Tipsheet

DC Attorney General Opening an Investigation into Catholic Sex Abuse Scandal

District of Columbia Attorney General Karl Racine announced Tuesday that he is opening an investigation into the Catholic Archdiocese of Washington regarding sexual abuse by the clergy.

While felony cases are handled in D.C. by the U.S. attorney’s office, Racine’s investigation into the archdiocese is under his authority to enforce a law governing nonprofit groups and a law mandating the reporting of sexual abuse.

“While we generally don’t talk publicly about our confidential enforcement activity, I can report that our office has launched a civil investigation into whether the Archdiocese – which is a nonprofit institution – violated the District’s Nonprofit Act by potentially covering up allegations of sexual abuse of minors,” Racine said in remarks his office sent to Townhall from a Mayor-Council breakfast Tuesday morning.

“According to the law, nonprofits are required to work for a public purpose; if they are in fact covering up child sex abuse, that is clearly not in the public interest,” Racine explained.

In addition to the investigation, Racine announced a new portal for victims of clergy abuse in D.C. to report their abuse to his office.

Roman Catholic dioceses throughout the country are facing civil investigations after a shocking Pennsylvania grand jury report detailing over 1,000 instances of sexual abuse by 300 priests and cover-ups by bishops.

Racine also pointed out that his investigation brings the number of states with open investigations into Catholic clergy sexual abuse to 14.

New York Attorney General Barbara Underwood subpoenaed every one of the eight Roman Catholic dioceses in the state in September as part of a civil investigation into the church’s sex abuse and cover-up scandal.

Attorneys general in Maryland, Nebraska, Illinois, New Mexico, Kentucky, Missouri, New Jersey, and Wyoming have also opened investigations into the sex abuse scandal in their Catholic dioceses.

The Archdiocese of Washington in particular has faced high levels of scrutiny due to credible allegations that former Washington archbishop Theodore McCarrick molested seminarians and a teenager.
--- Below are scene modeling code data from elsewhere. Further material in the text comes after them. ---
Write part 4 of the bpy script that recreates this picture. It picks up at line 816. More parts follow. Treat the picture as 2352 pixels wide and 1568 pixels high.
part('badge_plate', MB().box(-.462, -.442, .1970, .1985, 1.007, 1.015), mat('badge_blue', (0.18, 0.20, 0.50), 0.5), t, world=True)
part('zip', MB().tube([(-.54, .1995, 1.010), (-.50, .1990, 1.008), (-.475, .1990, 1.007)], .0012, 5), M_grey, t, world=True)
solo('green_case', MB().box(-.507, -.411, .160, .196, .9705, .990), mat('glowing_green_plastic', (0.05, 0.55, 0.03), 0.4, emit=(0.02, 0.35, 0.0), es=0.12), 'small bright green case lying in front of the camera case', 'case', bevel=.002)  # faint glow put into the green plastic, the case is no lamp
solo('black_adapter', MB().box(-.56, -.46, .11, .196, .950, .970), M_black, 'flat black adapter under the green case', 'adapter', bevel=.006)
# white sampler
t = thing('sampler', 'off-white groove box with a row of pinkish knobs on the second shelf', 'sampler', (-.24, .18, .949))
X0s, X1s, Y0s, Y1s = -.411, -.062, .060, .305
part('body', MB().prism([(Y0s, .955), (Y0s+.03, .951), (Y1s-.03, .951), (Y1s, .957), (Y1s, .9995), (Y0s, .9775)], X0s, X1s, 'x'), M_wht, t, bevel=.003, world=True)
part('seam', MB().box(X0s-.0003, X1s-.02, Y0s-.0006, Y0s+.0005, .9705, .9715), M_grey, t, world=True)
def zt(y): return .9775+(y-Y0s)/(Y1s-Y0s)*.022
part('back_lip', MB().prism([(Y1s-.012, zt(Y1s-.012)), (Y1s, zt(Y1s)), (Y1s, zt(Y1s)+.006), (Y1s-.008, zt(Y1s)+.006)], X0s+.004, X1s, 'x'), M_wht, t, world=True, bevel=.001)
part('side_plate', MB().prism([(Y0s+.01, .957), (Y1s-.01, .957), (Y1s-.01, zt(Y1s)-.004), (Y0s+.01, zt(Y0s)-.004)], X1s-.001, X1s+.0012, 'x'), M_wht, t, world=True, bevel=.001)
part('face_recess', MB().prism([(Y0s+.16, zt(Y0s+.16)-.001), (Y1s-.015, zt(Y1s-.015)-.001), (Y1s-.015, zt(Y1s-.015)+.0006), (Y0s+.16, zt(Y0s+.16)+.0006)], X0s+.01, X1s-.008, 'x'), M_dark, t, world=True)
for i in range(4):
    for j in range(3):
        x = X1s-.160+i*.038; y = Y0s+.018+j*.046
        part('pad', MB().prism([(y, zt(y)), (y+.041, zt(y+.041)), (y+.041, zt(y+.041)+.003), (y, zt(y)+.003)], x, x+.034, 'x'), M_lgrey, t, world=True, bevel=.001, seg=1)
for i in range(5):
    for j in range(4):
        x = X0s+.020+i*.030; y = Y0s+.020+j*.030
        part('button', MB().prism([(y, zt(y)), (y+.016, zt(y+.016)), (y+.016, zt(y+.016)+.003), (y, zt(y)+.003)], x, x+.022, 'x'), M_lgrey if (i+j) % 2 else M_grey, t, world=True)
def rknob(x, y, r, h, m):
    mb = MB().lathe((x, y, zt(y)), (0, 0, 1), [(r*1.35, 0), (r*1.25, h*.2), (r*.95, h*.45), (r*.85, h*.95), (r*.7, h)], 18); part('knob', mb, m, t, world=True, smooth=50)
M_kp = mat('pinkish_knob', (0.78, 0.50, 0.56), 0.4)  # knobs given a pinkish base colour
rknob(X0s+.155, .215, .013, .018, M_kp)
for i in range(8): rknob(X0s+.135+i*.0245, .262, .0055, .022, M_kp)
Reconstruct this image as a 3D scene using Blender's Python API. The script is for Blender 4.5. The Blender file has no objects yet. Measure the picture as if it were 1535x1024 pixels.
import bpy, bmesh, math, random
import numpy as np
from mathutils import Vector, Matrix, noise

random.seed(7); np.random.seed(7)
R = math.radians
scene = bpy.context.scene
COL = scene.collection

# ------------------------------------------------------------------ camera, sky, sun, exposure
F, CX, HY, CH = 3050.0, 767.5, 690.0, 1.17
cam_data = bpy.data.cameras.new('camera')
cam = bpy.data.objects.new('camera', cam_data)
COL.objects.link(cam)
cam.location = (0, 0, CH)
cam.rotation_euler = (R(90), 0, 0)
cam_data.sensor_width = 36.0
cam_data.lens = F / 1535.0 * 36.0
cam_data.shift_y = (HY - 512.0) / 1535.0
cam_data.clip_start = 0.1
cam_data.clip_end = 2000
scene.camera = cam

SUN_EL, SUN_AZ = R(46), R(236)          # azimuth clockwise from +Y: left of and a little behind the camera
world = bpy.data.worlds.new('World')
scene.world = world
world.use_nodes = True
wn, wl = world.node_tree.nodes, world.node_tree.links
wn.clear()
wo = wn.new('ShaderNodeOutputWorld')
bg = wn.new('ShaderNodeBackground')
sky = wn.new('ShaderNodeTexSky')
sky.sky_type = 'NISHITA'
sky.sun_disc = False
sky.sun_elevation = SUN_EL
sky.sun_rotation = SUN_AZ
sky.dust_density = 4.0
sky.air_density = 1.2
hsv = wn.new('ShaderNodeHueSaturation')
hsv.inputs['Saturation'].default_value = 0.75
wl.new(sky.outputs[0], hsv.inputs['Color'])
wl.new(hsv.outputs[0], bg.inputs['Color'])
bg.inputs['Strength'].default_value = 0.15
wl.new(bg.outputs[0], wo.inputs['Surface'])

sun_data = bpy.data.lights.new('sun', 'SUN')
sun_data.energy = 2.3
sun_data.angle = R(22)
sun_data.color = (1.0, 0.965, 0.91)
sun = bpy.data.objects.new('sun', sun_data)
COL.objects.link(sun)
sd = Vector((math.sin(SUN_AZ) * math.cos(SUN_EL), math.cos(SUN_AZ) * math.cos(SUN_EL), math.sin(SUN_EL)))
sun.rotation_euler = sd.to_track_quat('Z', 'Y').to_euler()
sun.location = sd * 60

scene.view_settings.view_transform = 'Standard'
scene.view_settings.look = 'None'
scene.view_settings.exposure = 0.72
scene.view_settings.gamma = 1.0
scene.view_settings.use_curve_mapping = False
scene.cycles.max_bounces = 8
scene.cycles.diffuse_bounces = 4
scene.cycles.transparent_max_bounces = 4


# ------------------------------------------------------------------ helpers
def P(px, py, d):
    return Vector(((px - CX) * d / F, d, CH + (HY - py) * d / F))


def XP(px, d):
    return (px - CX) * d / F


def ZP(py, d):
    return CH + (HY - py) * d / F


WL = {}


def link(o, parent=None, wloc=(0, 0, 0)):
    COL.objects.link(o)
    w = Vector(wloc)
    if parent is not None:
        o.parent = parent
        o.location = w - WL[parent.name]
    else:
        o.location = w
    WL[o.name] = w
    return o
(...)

McCarrick resigned his position and has been removed from public ministry pending a full investigation.

In addition to the revelations about McCarrick, D.C. Cardinal Donald Wuerl resigned earlier this month after he was named 170 times in the Pennsylvania grand jury report for mishandling abuse allegations.

It took months for Pope Francis to accept Wuerl’s resignation and he downplayed the accusations against Wuerl when he did finally succumb to public pressure and allow him to step down.

Pope Francis is also facing criticism for his handling of allegations against McCarrick from his former apostolic nuncio to the United States, Archbishop Carlo Maria Viganò.

Viganò accused the pope of knowing about and ignoring sanctions placed on then-Cardinal McCarrick by Pope Benedict XVI due to his sexual misconduct with seminarians.

He stated in a bombshell letter in August that the pope did “not take into account the sanctions that Pope Benedict had imposed on" McCarrick and made him “his trusted counselor” who advised the appointment of many bishops in the United States, including Cardinal Blase Cupich of Chicago and Joseph Tobin of Newark. 

The pope said that he would not say a “single word” on the accusations and refused to even answer a question about when he first knew of McCarrick’s behavior. He told journalists to read Viganò’s letter and make their own conclusions.

During the sex abuse scandal in Chile earlier this year, Pope Francis was forced to apologize for his own “errors in judgment” after calling accusations of cover-up against Bishop Juan Barros a “calumny” for years. He admitted to sex abuse survivors that he had been “part of the problem” in that instance. He accepted Barros’s resignation in June.